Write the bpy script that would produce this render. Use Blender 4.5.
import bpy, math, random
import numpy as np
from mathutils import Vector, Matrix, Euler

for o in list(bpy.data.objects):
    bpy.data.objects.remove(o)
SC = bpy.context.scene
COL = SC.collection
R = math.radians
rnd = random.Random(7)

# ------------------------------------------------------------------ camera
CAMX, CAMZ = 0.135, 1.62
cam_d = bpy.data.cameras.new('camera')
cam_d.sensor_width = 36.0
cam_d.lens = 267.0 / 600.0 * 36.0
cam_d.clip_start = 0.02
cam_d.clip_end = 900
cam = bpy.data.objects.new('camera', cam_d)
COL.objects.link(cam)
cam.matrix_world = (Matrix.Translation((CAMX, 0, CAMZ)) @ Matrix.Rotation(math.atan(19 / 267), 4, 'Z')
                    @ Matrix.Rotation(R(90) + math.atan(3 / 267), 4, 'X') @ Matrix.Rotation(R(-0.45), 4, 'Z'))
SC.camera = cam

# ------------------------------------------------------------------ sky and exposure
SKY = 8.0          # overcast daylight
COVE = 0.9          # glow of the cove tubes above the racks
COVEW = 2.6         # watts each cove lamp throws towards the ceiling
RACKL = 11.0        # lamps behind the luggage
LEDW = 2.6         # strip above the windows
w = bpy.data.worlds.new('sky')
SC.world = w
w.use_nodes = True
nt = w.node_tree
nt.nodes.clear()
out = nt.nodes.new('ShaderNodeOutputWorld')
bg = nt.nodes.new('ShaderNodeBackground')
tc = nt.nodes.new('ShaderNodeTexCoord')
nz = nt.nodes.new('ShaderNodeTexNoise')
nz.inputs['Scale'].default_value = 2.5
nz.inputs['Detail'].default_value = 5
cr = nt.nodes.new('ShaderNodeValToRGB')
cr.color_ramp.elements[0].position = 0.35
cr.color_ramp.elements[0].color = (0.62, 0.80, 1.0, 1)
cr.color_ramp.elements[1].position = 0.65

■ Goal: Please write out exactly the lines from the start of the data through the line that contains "rnd = random.Random(7)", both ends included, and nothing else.

■ Finished answer:
Write the bpy script that would produce this render. Use Blender 4.5.
import bpy, math, random
import numpy as np
from mathutils import Vector, Matrix, Euler

for o in list(bpy.data.objects):
    bpy.data.objects.remove(o)
SC = bpy.context.scene
COL = SC.collection
R = math.radians
rnd = random.Random(7)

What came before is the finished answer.